Griffin and Chrusch: Responding to Michael Dolzani

04epipha

Bosch’s Epiphany, 1495

Michael Dolzani’s first post has drawn a couple of thoughtful responses:

Matthew Griffin:

Thanks so much for this piece. It’s proven quite helpful to me, as I try to come up with some coherent thoughts for a pair of Epiphany sermons.

Epiphany is one of the principal feasts of the Church year, and celebrates the greater spread of God’s saving work beyond just the Israelites. It’s the time of year when we read the account in the gospel of Matthew of the magi coming to see the child, led by a star–and I think that one could argue that such is the quintessential example of natural religion (and then absorbed into Christianity). After all, the magi follow a star and bring tribute, ill-understanding (in the gospel writer’s eyes, at any rate) the full import of who they were meeting.

Where I would want to offer nuance to your argument is around the assertion that “the imgaination does not ‘believe in God’: belief is concerned with the evidence for or against objects, and God is not an object.” I think my quibble stems from a passage of scripture close to Frye’s heart–”Now faith is the substance of things hoped for, the conviction of things unseen” (Hebrews 11.1). In fact, it was a passage that kept cropping up in papers given at the Frye & the Word conference a few years back, and it’s key to my own reading of Frye: he’s sure that faith isn’t, as he quotes “believing what you know ain’t so”–but is something other than factual, other than straight subject/object dichotomy. It’s how Frye does this that makes Words with Power such an important book in my life, and I thank you for reminding me of that as I try to think about what it means to help others re-read a myth that reveals something of how God is.

Clayton Chrusch:

The passage that Matthew identifies is the same one that I think could use some clarification. God (the Father) may not be an object, but he is, according to the view I am defending anyway, a subject, and subjects (like the human mind, for example) are still facts, and their existence can be treated (more or less) in the same way the existence of objects can be treated. According to the Christian view, God, in the person of Jesus, is actually an object, in the sense of a physical entity. But perhaps you are not contrasting objects with subjects but objects with persons. Persons, though, are also facts, and we can believe in them both in the sense of acknowledging their existence and also in the sense of trusting them.
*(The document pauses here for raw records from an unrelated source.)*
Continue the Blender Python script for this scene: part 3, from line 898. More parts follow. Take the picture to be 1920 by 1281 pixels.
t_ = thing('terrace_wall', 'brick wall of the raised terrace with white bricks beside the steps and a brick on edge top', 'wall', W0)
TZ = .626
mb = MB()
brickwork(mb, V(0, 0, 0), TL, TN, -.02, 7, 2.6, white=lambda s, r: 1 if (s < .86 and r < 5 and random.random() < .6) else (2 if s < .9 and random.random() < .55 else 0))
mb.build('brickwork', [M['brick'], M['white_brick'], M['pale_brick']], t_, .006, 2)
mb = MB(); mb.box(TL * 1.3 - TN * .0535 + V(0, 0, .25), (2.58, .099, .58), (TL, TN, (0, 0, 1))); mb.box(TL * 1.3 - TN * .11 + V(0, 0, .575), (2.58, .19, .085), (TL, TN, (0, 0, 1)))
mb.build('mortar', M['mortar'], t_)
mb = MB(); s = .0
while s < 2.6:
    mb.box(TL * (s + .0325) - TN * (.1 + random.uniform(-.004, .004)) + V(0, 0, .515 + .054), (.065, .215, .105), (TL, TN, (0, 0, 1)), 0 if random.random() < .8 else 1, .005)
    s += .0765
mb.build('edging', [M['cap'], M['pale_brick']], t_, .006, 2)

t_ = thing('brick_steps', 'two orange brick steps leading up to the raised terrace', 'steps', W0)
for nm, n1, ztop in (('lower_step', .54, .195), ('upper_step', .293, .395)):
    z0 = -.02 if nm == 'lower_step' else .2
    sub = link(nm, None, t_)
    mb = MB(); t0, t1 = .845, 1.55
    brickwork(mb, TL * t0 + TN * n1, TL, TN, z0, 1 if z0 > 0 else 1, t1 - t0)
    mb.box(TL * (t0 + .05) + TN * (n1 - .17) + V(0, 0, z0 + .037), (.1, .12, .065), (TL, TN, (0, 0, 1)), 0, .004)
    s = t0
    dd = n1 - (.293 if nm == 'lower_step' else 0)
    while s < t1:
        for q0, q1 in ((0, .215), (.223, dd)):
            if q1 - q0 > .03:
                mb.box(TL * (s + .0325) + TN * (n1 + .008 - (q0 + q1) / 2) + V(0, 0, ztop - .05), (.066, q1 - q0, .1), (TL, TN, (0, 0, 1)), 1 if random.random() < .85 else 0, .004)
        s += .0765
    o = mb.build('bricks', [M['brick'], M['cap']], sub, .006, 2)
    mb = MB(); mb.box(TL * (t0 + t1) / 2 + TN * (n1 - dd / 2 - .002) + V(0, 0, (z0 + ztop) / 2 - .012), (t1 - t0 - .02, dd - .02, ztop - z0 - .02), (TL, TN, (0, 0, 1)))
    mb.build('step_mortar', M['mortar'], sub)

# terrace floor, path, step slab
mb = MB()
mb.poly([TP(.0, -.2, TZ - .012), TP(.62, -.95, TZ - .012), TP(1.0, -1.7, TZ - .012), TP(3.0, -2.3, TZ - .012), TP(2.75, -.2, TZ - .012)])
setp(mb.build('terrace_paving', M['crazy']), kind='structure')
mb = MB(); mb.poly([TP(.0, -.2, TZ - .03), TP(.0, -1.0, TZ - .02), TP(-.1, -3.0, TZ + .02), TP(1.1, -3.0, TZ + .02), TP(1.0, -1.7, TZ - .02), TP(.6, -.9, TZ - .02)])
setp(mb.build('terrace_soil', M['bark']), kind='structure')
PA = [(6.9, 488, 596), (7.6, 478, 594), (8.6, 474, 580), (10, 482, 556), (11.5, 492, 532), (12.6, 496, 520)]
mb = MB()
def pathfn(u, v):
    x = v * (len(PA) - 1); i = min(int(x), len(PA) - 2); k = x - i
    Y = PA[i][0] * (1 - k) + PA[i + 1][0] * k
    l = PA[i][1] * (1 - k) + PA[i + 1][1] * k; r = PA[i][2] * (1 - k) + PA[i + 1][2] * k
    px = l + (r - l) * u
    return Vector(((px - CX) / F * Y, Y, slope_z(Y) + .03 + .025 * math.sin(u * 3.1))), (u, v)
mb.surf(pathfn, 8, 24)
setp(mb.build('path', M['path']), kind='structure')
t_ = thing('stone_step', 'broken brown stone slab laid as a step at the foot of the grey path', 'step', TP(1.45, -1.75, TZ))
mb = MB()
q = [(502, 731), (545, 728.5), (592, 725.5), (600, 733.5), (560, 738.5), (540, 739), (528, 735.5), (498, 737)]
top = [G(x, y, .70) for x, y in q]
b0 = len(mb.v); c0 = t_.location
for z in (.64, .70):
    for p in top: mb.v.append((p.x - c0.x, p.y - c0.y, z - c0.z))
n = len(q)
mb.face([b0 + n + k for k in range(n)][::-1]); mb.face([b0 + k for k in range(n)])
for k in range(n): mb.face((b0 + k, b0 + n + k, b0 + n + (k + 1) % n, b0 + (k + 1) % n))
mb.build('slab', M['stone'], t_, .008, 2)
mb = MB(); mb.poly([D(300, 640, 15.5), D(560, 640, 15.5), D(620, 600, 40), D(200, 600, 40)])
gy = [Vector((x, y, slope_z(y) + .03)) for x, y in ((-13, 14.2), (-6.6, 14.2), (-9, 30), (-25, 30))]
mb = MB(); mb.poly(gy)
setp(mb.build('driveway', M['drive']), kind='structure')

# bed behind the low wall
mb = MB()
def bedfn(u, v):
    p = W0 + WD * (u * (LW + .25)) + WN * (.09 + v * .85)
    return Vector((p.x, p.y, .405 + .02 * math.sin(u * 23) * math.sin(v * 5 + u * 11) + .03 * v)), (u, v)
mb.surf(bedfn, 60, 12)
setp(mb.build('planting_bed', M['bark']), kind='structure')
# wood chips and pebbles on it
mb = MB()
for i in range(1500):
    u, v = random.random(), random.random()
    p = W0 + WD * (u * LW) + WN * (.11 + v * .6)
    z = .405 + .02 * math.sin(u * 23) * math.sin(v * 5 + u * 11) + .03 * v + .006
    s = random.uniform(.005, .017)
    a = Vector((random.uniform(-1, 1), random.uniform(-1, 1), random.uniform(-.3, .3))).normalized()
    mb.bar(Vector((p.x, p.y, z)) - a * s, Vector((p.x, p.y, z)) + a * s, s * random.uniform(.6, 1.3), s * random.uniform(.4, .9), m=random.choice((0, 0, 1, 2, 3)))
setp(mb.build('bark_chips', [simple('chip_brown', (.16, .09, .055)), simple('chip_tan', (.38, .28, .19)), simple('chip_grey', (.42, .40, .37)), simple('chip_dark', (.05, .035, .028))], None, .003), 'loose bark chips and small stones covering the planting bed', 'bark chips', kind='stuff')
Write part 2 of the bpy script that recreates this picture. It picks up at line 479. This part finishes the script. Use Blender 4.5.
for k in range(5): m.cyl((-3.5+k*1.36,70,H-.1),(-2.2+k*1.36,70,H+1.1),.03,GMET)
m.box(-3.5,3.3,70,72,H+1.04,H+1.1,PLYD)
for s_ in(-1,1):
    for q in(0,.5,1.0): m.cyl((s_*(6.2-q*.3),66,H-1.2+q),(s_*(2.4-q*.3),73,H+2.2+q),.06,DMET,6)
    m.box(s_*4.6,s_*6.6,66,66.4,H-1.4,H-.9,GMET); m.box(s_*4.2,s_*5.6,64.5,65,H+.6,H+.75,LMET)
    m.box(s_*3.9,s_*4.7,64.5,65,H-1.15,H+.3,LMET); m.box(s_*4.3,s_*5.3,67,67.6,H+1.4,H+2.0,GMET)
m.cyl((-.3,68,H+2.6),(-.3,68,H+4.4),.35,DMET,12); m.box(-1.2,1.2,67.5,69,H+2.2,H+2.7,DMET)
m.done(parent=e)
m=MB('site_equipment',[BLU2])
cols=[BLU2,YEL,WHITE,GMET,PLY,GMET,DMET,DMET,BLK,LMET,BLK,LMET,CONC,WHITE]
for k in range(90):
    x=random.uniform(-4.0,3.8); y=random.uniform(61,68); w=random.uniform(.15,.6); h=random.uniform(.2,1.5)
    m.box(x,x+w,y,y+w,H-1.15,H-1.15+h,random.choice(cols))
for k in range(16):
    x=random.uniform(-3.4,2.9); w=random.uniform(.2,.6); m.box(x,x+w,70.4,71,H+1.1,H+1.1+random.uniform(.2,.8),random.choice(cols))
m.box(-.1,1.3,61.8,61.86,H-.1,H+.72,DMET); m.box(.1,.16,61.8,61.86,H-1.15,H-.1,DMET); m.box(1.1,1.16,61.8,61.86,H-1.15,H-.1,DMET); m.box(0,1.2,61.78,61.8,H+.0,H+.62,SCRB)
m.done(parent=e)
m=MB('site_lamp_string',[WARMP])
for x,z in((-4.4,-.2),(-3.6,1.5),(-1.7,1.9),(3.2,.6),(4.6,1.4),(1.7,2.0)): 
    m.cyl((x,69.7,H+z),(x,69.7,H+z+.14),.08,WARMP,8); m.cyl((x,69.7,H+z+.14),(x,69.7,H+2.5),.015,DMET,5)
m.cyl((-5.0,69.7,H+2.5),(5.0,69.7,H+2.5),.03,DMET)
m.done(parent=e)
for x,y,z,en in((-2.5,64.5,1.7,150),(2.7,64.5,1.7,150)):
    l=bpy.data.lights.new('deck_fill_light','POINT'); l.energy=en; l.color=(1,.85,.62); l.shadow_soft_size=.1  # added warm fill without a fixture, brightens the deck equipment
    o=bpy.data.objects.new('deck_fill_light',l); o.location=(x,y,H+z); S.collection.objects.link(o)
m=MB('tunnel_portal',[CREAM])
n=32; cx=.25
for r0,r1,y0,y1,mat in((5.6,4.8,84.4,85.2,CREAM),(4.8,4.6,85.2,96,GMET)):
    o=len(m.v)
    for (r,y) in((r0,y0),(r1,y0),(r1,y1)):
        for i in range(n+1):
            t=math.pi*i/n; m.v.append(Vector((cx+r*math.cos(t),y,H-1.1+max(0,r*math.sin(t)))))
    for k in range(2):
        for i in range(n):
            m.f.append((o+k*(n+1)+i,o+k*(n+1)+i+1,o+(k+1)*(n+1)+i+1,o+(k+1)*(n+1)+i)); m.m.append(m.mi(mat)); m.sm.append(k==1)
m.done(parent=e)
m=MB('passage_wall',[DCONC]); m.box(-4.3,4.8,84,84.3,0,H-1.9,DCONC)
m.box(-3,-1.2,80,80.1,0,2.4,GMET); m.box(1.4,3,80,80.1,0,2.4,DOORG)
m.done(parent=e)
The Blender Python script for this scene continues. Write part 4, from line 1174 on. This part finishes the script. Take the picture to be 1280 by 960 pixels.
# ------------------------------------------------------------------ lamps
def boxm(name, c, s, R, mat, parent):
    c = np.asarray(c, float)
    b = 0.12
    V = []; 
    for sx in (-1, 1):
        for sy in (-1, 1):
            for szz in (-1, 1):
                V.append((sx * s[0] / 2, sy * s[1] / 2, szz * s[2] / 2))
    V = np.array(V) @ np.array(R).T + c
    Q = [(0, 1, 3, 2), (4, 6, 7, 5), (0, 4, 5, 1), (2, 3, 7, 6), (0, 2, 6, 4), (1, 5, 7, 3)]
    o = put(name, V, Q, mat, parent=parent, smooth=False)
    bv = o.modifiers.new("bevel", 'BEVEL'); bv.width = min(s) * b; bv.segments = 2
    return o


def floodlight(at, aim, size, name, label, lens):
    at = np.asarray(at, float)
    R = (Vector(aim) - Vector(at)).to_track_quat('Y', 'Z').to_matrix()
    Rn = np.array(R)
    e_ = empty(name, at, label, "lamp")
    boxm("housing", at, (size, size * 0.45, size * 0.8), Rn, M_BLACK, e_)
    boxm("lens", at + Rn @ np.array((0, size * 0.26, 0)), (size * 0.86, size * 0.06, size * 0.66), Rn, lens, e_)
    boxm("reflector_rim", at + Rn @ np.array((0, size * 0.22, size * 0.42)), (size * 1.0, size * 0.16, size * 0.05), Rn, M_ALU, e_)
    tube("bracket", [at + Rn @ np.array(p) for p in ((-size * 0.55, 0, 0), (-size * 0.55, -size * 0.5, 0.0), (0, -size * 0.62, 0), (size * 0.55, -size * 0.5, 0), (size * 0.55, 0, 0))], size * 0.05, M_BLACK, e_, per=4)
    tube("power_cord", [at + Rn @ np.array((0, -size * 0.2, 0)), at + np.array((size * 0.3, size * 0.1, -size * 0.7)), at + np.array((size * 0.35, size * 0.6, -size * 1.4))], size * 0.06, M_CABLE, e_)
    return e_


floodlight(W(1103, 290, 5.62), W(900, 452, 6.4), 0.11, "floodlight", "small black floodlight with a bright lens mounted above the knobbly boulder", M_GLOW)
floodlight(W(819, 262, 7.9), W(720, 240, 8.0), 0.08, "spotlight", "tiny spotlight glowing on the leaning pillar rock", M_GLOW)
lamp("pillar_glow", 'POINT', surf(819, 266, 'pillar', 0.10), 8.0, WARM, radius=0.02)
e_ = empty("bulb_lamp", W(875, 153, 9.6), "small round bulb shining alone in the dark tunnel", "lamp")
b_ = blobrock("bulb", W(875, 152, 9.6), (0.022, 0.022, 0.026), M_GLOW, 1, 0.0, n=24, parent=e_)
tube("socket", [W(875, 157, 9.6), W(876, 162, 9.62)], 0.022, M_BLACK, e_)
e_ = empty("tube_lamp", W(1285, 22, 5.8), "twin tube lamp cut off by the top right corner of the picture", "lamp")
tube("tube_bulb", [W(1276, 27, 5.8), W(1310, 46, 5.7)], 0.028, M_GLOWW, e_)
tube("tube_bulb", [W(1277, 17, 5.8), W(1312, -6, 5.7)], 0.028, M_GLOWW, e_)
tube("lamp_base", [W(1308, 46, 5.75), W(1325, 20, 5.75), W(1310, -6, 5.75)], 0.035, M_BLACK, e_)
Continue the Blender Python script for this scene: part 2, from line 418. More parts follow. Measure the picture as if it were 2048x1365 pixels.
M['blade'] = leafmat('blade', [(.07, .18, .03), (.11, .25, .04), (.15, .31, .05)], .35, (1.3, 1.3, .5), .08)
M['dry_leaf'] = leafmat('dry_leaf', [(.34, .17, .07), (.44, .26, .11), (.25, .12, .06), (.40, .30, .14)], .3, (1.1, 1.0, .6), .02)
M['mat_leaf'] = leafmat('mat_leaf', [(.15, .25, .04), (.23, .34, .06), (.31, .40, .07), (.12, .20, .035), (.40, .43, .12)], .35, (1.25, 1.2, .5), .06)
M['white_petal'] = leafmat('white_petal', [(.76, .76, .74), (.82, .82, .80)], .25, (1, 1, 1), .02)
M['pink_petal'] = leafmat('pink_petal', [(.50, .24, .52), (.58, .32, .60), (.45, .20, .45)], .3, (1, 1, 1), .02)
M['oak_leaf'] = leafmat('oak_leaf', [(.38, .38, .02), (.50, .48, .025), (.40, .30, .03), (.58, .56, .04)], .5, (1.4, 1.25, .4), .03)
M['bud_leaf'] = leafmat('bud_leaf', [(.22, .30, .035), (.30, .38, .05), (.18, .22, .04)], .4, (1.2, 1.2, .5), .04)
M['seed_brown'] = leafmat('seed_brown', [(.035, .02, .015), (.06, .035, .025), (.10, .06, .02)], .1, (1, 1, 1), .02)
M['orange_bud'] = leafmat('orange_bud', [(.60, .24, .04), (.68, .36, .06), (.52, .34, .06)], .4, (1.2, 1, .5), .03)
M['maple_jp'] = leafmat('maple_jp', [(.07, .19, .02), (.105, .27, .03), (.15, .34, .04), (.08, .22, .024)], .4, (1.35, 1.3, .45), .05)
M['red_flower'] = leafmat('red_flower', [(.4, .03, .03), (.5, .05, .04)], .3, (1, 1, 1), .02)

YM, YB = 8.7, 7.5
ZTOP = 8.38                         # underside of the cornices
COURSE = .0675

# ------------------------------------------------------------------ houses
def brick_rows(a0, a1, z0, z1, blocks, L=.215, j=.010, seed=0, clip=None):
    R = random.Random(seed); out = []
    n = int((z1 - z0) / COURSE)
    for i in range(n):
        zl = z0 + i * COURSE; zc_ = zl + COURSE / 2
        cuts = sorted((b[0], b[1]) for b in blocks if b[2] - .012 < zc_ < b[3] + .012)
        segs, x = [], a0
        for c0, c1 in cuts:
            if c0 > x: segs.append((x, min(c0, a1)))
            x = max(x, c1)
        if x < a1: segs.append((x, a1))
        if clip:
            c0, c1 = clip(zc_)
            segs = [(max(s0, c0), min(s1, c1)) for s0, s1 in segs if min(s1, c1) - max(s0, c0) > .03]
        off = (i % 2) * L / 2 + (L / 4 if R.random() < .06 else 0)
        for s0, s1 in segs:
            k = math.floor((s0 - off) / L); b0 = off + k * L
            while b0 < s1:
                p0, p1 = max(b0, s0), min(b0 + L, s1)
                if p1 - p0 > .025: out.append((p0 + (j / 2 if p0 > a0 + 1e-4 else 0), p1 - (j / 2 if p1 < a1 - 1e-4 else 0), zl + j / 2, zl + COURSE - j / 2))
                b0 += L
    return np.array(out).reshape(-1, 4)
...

I certainly understand Blake’s rebelliousness and share his disgust with the church which contents itself with being at best a little less bad than institutions of a similar size, wealth, and power. But I see a distinction between the church and the teachings it espouses, the teachings, in fact, that it usually betrays. And I also see a distinction between the teachings of the church, in all their inadequacy and perversion, and the truth of which they are a distortion.

So I don’t see imagination and fact as incompatible. An imaginative scientist is very good at coming up with theories that articulate and explain facts. An imaginative Christian is very good at envisioning what it means to be a God whose only motive is love and also what it means to be a child of such a God. But a vision may be a vision of what is real. The imagination shows us not only what is not true, but also what is true.

I think I misspoke in my original comment by suggesting that the hope of Christians is the end of suffering. The end of suffering is only a secondary Christian hope, but the primary one is equally factual. Suffering is bearable, but what I cannot bear, what makes me want to pluck out my own eyes or throw myself off a cliff is being bad–hurting other people or behaving dishonestly. If I hate torture, it is not because it is painful but because it reaches down into a person’s will and takes possession of it for evil purposes. If I really knew that I could be good and remain good, I would not be afraid of any amount of pain. This is not something I am making up as an ideal, but something that is a part of real life to Tibetan monks, for example, being tortured in Chinese prisons.

And so I don’t see salvation as admittance into a very pleasant place, but as a renovation of the will so complete and so secure that it doesn’t matter any longer what place we are in.